— There was evidence tending to show that the plaintiff, at the time of the seizure and sale of the hay, to recover compensation for which this action is brought, was the owner of a cow, ten sheep, a heifer about a year old, and a horse. ByR. S., c. 114, § 38, the debtor is allowed to hold, exempt from attachment and execution, “ thirty hundred of hay for the use of said cow, and two tons for the use of said sheep, and a sufficient quantity of hay for the use of said heifer, according to its age.” The instructions given varied from the statute only in limiting the quantity for the heifer “ to so much as would be necessary to keep the same during the winter.” This limits the plaintiff in the quantity by the time during which it might be needed, and is more restrictive than the statute. The defendant consequently has no just ground of complaint.

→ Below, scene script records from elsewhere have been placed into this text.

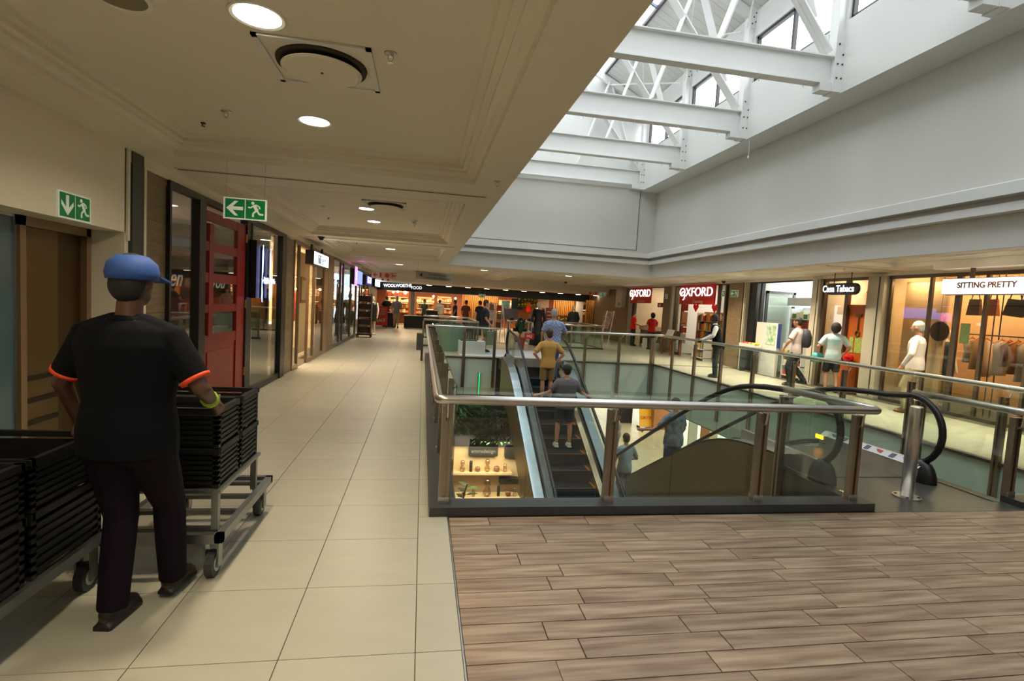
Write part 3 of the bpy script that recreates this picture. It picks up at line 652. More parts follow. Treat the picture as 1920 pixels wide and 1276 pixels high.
for z in (.85, .68, .51): MB().box(-2.899, -2.885, 4.44, 4.78, z, z + .035).build('vent_bar', mat('vent_dark', (38, 30, 20), .4, .5), t)
t = thing('glass_panel', 'blue-grey glass panel beside the lift doors', 'panel', (-2.9, 3.2, 0)); MB().box(-2.93, -2.89, 3.15, 4.32, 0, 2.05).build('pane', mat('blue_grey_glass', (66, 92, 100), .15, 0, spec=.8), t); MB().box(-2.93, -2.88, 4.32, 4.34, 0, 2.07).box(-2.93, -2.88, 3.15, 4.34, 2.05, 2.07).build('frame', STEEL, t)

# exit signs
def run_man(m, u0, z0, s, f):   # running-figure pictogram, f maps (u, z) to a point
    def seg(a, b, w_):
        a, b = Vector(a), Vector(b); d = (b - a).normalized(); n = Vector((-d.y, d.x)) * w_ / 2
        q = [a - n, b - n, b + n, a + n]; m.hexa([f(u0 + p.x * s, z0 + p.y * s, 0) for p in q] + [f(u0 + p.x * s, z0 + p.y * s, 1) for p in q])
    c = [(.36 + .085 * math.cos(k * PI / 5), .84 + .085 * math.sin(k * PI / 5)) for k in range(10)]
    o = len(m.v); m.add([f(u0 + a * s, z0 + b * s, 0) for a, b in c] + [f(u0 + a * s, z0 + b * s, 1) for a, b in c], [tuple(range(10)), tuple(range(19, 9, -1))] + [(i, i + 10, (i + 1) % 10 + 10, (i + 1) % 10) for i in range(10)])
    for a, b, w_ in (((.42, .74), (.58, .44), .17), ((.42, .72), (.24, .58), .07), ((.24, .58), (.13, .62), .07), ((.5, .76), (.68, .68), .07), ((.68, .68), (.72, .55), .07), ((.56, .46), (.38, .3), .09), ((.38, .3), (.38, .1), .09), ((.58, .46), (.7, .26), .09), ((.7, .26), (.9, .26), .09)): seg(a, b, w_)
def arrow(m, u0, z0, s, f, down=False):
    pts = [(.08, .5), (.5, .12), (.68, .12), (.4, .42), (.92, .42), (.92, .6), (.4, .6), (.68, .9), (.5, .9)]
    if down: pts = [(1 - b, a) for a, b in pts]
    o = len(pts); m.add([f(u0 + a * s, z0 + b * s, 0) for a, b in pts] + [f(u0 + a * s, z0 + b * s, 1) for a, b in pts], [tuple(range(o)), tuple(range(2 * o - 1, o - 1, -1))] + [(i, i + o, (i + 1) % o + o, (i + 1) % o) for i in range(o)])
def exit_sign(label, org, size, facing, hang=0, down=False, single=False):
    x, y, z = org; t = thing('exit_sign', label, 'sign', org)
    w_ = size * (2.05 if not single else 1.05)
    def f(u, v, k, e=.006):
        e = e + k * .002
        return (x + u, y - e, z + v) if facing == 'near' else ((x + e, y + u, z + v) if facing == 'right' else (x - e, y - u, z + v))
    def slab(u0, u1, v0, v1, e0, e1, nm, mt):
        a = f(u0, v0, 0, e0); b = f(u1, v1, 0, e1); MB().box(*sorted((a[0], b[0])), *sorted((a[1], b[1])), *sorted((a[2], b[2]))).build(nm, mt, t)
    slab(-.012, w_ + .012, -.012, size + .012, -.01, .004, 'backing', EXITW)
    if facing == 'near' or facing == 'left' or True:
        slab(.004, size, 0, size, .004, .006, 'green_field', EXITG)
        if not single: slab(size * 1.05, w_ - .004, 0, size, .004, .006, 'green_field', EXITG)
    m = MB(); arrow(m, 0, 0, size, f, down) if not single else run_man(m, 0, 0, size, f); m.build('arrow' if not single else 'running_figure', EXITW, t)
    if not single: m = MB(); run_man(m, size * 1.05, 0, size, f); m.build('running_figure', EXITW, t)
    if hang: MB().tube([(x + .01, y, z + size), (x + .01, y, z + size + hang)], .002, 5).build('wire', STEEL, t); MB().tube([(x + w_ - .01, y, z + size), (x + w_ - .01, y, z + size + hang)], .002, 5).build('wire', STEEL, t)
exit_sign('green exit sign with left arrow hanging on wires from the ceiling', (-1.838, 5.3, 2.283), .172, 'near', hang=.345)
exit_sign('green exit sign with down arrow on the wall above the lift', (-2.612, 4.335, 2.085), .172, 'right', down=True)

# ================================================================ left-hand shops
def frame_set(t, x, segs, z0, z1, mt, w_=.05, d=.06):
    for y0, y1 in segs: MB().box(x - d / 2, x + d / 2, y0, y1, z0, z1).build('mullion', mt, t)
def shopfront(label, x, y0, y1, posts, zt, mt, gl=SHOPGL, skip=(), sill=.1, pd=.05):
    t = thing('shopfront', label, 'shopfront', (x, y0, 0))
    MB().box(x - .04, x + .04, y0, y1, zt, zt + .07).build('head_rail', mt, t)
    for p, w_ in posts: MB().box(x - pd, x + pd, p, p + w_, 0, zt).build('mullion', mt, t)
    for i in range(len(posts) - 1):
        a, b = posts[i][0] + posts[i][1], posts[i + 1][0]
        if i in skip: continue
        MB().box(x - .03, x + .03, a, b, 0, sill).build('sill_rail', mt, t)
        MB().box(x - .004, x + .004, a, b, sill, zt).build('pane', gl, t)
    return t
XW = -2.62
struct(MB().box(-3.3, XW + .02, 5.26, 31, 2.69, 2.8).box(-7, -3.3, 5.2, 31, 2.75, 2.9).build('wall_left', W_WARM))
t = thing('corner_post', 'dark grey square post between the lift lobby and the first shop', 'post', (XW, 5.27, 0)); MB().box(XW - .2, XW + .03, 5.265, 5.46, 0, 2.79).build('shaft', DKGREY, t); MB().box(XW - .1, XW + .035, 5.46, 5.5, 0, 2.69).build('edge_trim', W_WARM, t)
def stone_col(x0, x1, y0, y1, z1, label, joints=6):
    t = thing('stone_column', label, 'column', ((x0 + x1) / 2, y0, 0)); h = z1 / joints
    for k in range(joints): MB().box(x0, x1, y0, y1, k * h + .002, (k + 1) * h - .002).build('stone_slab', STONE, t)
    MB().box(x0 + .01, x1 - .01, y0 + .01, y1 - .01, 0, z1).build('core', DKGREY, t)
stone_col(XW - .25, XW + .01, 5.5, 5.95, 2.69, 'brown stone clad column left of the red door shop')
t = shopfront('black framed glass shopfront with a red panelled door', XW, 5.95, 10.62, [(5.93, .04), (6.66, .18), (8.32, .24), (10.3, .3)], 2.62, BLACK, skip=(1,))
# red panelled door
d = thing('shop_door', 'red painted shop door with eight small panes and a lower panel', 'door', (XW, 6.84, 0)); x0, x1 = XW - .02, XW + .03; a, b = 6.86, 8.30
yc = [a, a + .1, a + .42, a + .56, b - .26, b]; yc = [a, 6.89, 7.0, 7.14, 7.98, b]; zc = [.03, 1.02, 1.08, 1.35, 1.42, 1.65, 1.72, 1.96, 2.05, 2.36, 2.55]
zr = [(1.03, 1.31), (1.41, 1.68), (1.80, 2.07), (2.18, 2.43)]
m = MB(); m.box(x0, x1, a, yc[1], .03, 2.55); m.box(x0, x1, yc[2], yc[3], 1.0, 2.4); m.box(x0, x1, yc[4], b, .03, 2.55)
m.box(x0 + .004, x1 - .004, yc[1], yc[4], 2.43, 2.546); m.box(x0 + .004, x1 - .004, yc[1], yc[4], .9, 1.03); m.box(x0 + .004, x1 - .004, yc[1], yc[4], .03, .2)
for (p, q), (r_, s_) in zip(zr, zr[1:]): m.box(x0 + .004, x1 - .004, yc[1], yc[4], q, r_)
m.build('door_frame', RED, d); MB().box(x0 + .015, x1 - .015, yc[1], yc[4], .2, .9).box(x0 + .01, x1 - .006, yc[1] + .1, yc[4] - .1, .28, .82).build('lower_panel', RED, d)
for z0, z1 in zr:
    for p, q in ((yc[1], yc[2]), (yc[3], yc[4])): MB().box(x0 + .02, x0 + .026, p, q, z0, z1).build('pane', SHOPGL, d)
for z in (.35, 1.35, 2.3): MB().tube([(x1 + .01, b + .01, z), (x1 + .01, b + .01, z + .12)], .014, 8).build('hinge', mat('brass', (170, 130, 60), .3, 1), d)
# interior of the first shop
DKR = mat('shop_dark_wall', (46, 30, 22), .5, var=.3)
struct(MB().box(-6.6, -6.5, 5.2, 16.2, 0, 2.8).box(-6.5, XW - .26, 5.27, 5.33, 0, 2.7).build('wall_shop', mat('shop_cream_wall', (190, 172, 140), .6)))
struct(MB().box(-6.5, XW - .3, 10.7, 10.8, 0, 2.75).build('wall_partition', DKR))
t = thing('sign_board', 'red and black board with white script lettering inside the red door shop', 'sign', (-3.5, 7.3, 1.3))
MB().box(-3.56, -3.5, 7.25, 10.3, 1.45, 2.02).build('board', DKR, t); MB().box(-3.58, -3.49, 7.25, 10.3, 2.02, 2.12).box(-3.58, -3.49, 7.25, 10.3, 1.2, 1.45).build('rail', RED, t)
text('lettering', 'frozen   for  you', 0.36, EXITW, t, (-3.495, 8.75, 1.72), FACE_RIGHT, shear=.4, sx=1.15)
text('lettering', 'SOUTH', .17, EXITW, t, (-3.485, 9.15, 1.93), FACE_RIGHT)
t = thing('display_counter', 'long red fronted counter with glass top inside the red door shop', 'counter', (-3.8, 6.2, 0))
MB().box(-4.2, -3.75, 6.2, 10.3, 0, .82).build('body', RED, t); MB().box(-4.22, -3.7, 6.2, 10.3, .82, .88).build('worktop', CREAM, t); MB().box(-4.15, -3.76, 6.3, 10.2, .88, 1.12).build('glass_case', SHOPGL, t)
t = thing('red_archway', 'red painted arch frame seen through the first pane of the left shop', 'frame', (-4.6, 6, 0)); MB().box(-4.65, -4.55, 6.6, 6.9, 0, 2.5).box(-4.65, -4.55, 9.3, 9.6, 0, 2.5).build('upright', RED, t); MB().box(-4.66, -4.54, 6.4, 9.9, 2.2, 2.5).build('lintel', RED, t)
for i, (y, z, c_) in enumerate(((8.9, 1.15, (200, 160, 90)), (9.15, 1.13, (180, 60, 40)), (8.1, 1.13, (70, 110, 60)), (7.6, 1.13, (210, 190, 160)), (7.2, 1.13, (120, 40, 30)))):
    t = thing('food_box', '%s food carton on the glass case inside the red door shop' % ['yellow', 'brick red', 'green', 'cream', 'dark red'][i], 'box', (-3.9, y, z), 'food cartons on the shop counter'); MB().box(-3.95, -3.85, y - .09, y + .09, z, z + .25).build('carton', mat('carton%d' % i, c_, .5, var=.4, vscale=20), t); MB().box(-3.849, -3.846, y - .06, y + .06, z + .08, z + .18).build('print', WHITE, t)
for i, (y, z) in enumerate(((7.0, 2.2), (8.2, 2.2), (9.4, 2.2), (7.6, 2.4))):
    t = thing('pendant_lamp', 'small glowing pendant bulb inside the red door shop, ' + ['nearest of the low ones', 'middle of the low ones', 'furthest of the low ones', 'the one hung highest'][i], 'lamp', (-5, y, z), 'pendant bulbs in the red door shop'); MB().ball((-5, y, z), .05).build('bulb', emi('bulb_warm', (255, 200, 130), 18), t); MB().tube([(-5, y, z + .05), (-5, y, 2.75)], .006, 5).build('cord', BLACK, t)
area('shop_light', (-4.6, 8, 2.7), 2, 3, 70, (1, .8, .55))
t = thing('freezer_cabinet', 'white freezer cabinet seen low through the right pane of the red door shop', 'freezer', (-3.3, 9.2, 0)); MB().box(-3.6, -3.05, 9.6, 10.2, 0, .95).build('body', mat('freezer_grey', (170, 172, 166), .3), t)
for z in (.2, .45, .7): MB().box(-3.05, -3.04, 9.63, 10.17, z, z + .2).build('drawer', WHITE, t)
t = thing('cow_figure', 'small black and white cow head ornament behind the right pane', 'ornament', (-3.0, 9.6, 1.0)); MB().ball((-3.05, 9.75, 1.2), .09, .08, .13).build('head', WHITE, t, smooth=True); MB().ball((-3.0, 9.66, 1.3), .05, .05, .06).ball((-3.0, 9.84, 1.3), .05, .05, .06).ball((-3.0, 9.72, 1.21), .045).build('patches', BLACK, t, smooth=True); MB().box(-3.2, -2.95, 9.5, 10.1, .95, 1.06).build('shelf', BLACK, t)
t = thing('hanging_carrot', 'orange carrot ornament hanging behind the right pane of the red door shop', 'ornament', (-2.8, 9.35, 2.1)); MB().lathe([(.006, 0), (.03, .12), (.045, .24), (.02, .28)], (-2.8, 9.35, 1.98), 10).build('root', mat('carrot', (176, 66, 36), .5), t, smooth=True); MB().tube([(-2.8, 9.35, 2.26), (-2.8, 9.35, 2.7)], .004, 4).build('string', BLACK, t)
m = MB()
for k in range(5): m.leaf((-2.8, 9.35, 2.25), (math.cos(k * 1.3) * .4, math.sin(k * 1.3) * .4, 1), .1, .03, .1)
m.build('leaves', GREEN_L, t)
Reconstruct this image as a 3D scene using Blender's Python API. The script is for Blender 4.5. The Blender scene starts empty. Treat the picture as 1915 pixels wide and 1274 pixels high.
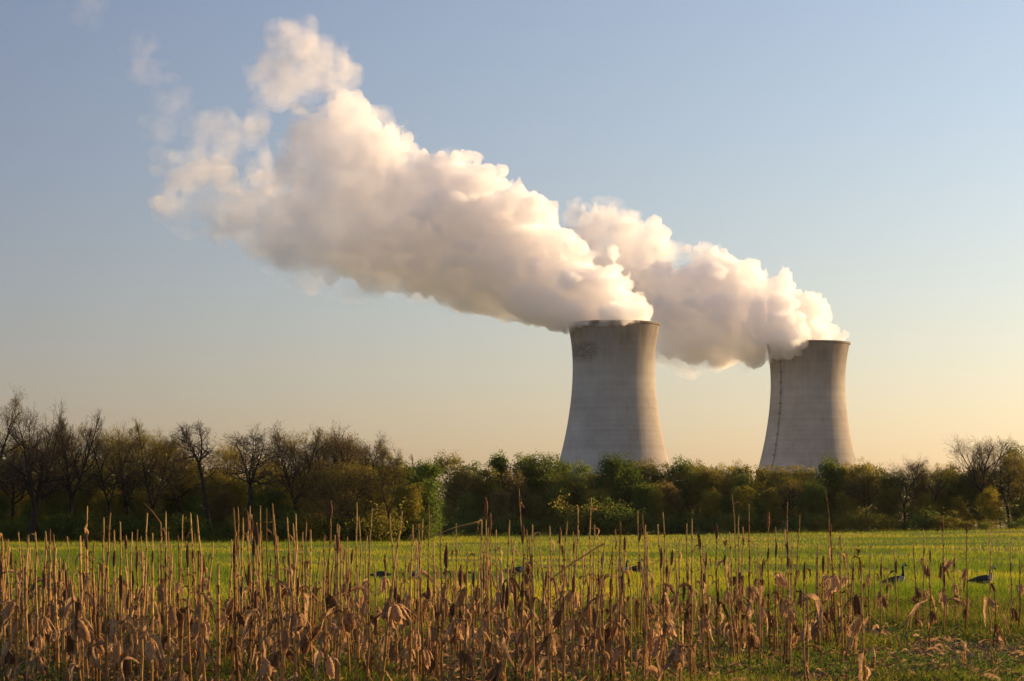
import bpy, math, random
import numpy as np
from mathutils import Vector, Matrix

scene = bpy.context.scene
COL = scene.collection
R = math.radians

# ---------------------------------------------------------------- camera, sky, sun, exposure
EYE = 1.7                    # eye height of the photographer, metres
F = 4700.0                   # focal length in photograph pixels (88 mm on full frame)
HOR = 985.0                  # row of the true horizon in the photograph
cam_d = bpy.data.cameras.new('camera')
cam_d.sensor_fit = 'HORIZONTAL'; cam_d.sensor_width = 36.0
cam_d.lens = F / 1915 * 36.0
cam_d.shift_y = (HOR - 637) / 1915
cam_d.clip_start = 0.5; cam_d.clip_end = 60000
cam = bpy.data.objects.new('camera', cam_d); COL.objects.link(cam)
cam.location = (0, 0, EYE); cam.rotation_euler = (R(90), 0, 0)
scene.camera = cam

SUN_AZ = 119.0               # degrees, from the direction back to the camera, turning to the right
SUN_EL = 9.0
sdir = Vector((math.sin(R(SUN_AZ)) * math.cos(R(SUN_EL)), -math.cos(R(SUN_AZ)) * math.cos(R(SUN_EL)), math.sin(R(SUN_EL))))
sun_d = bpy.data.lights.new('sun', 'SUN')
sun_d.energy = 4.5; sun_d.angle = R(0.6); sun_d.color = (1.0, 0.68, 0.36)
sun = bpy.data.objects.new('sun', sun_d); COL.objects.link(sun)
sun.rotation_euler = sdir.to_track_quat('Z', 'Y').to_euler()

world = bpy.data.worlds.new('World'); scene.world = world
world.use_nodes = True
wn = world.node_tree.nodes; wl = world.node_tree.links
for n in list(wn): wn.remove(n)
w_out = wn.new('ShaderNodeOutputWorld'); w_bg = wn.new('ShaderNodeBackground'); w_sky = wn.new('ShaderNodeTexSky')
w_sky.sky_type = 'NISHITA'; w_sky.sun_disc = False
w_sky.sun_elevation = R(SUN_EL); w_sky.sun_rotation = math.atan2(sdir.x, sdir.y)
w_sky.altitude = 50; w_sky.air_density = 1.0; w_sky.dust_density = 1.0; w_sky.ozone_density = 3.0
w_bg.inputs['Strength'].default_value = 0.075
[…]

The instruction that the plaintiff would be entitled to have the two tons and thirty hundred of hay exempted, although part of the winter had at that time passed, is in strict accordance with the statute. The language is general in this part of the section and without limitation or restriction.
The kind, quantity and value of the hay owned by the plaintiff, and taken by the defendant, were subjects peculiarly fitted for the consideration of the jury, and there is no such evidence of misapprehension of the facts, palpable error or wilful violation of duty on their part, as would authorize or justify the setting aside the verdict they have rendered.
Exceptions overruled and motion for new trial denied. — Judgment on the verdict.
Tenney, Rice and Cutting, J. J., concurred.